In fact, it was precisely this shift in communications that the Conference Board of Canada noted would have a “dramatic impact” on Canada Post. They estimated Canada Post would lose $1 billion by 2020 if it did not undertake fundamental changes to its business.

To be clear, as a crown corporation, Canada Post continues to be profitable: in 2012 the Canada Post Group of Companies posted before-tax profits of $127 million (the “Canada Post segment:” $98 million). But the Group would have ended up losing $25 million if it were not for “non-recurring, non-cash adjustments” in reducing sick leave and post-retirement health benefits for its employees.
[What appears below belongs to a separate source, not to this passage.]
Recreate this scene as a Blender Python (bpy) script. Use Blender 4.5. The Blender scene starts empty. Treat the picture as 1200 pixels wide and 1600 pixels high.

In other words, tomorrow’s Canada Post is desperately trying to fund yesterday’s employees. They have already predicted “a substantial financial loss” in 2013.

Now is the time to protect Canadian taxpayers by privatizing Canada Post before they cost taxpayer money.

As a private company Canada Post will have to compete in the market by offering the best prices and the best services compared to its competitors.

They aren’t short on potentially successful ideas: their 2012 report offers “a new approach” to direct marketing services for businesses.

They have also recognized Canadian consumers’ growing affinity for shopping online. While this reduces the need for paper bills and mailbox flyers, it also creates new opportunities. What if the privatized Canada Post became the exclusive delivery service for online companies like eBay or Amazon?

Canadians are also growing fond of online grocery shopping, although the concept currently remains limited to a few large cities. What if Canada Post entered this market, offering an incredibly cheap grocery delivery service? They already have the infrastructure and knowledge required.

Canada Post may have a future, but that future exists as a private corporation competing in the market to offer the best products and services to its customers.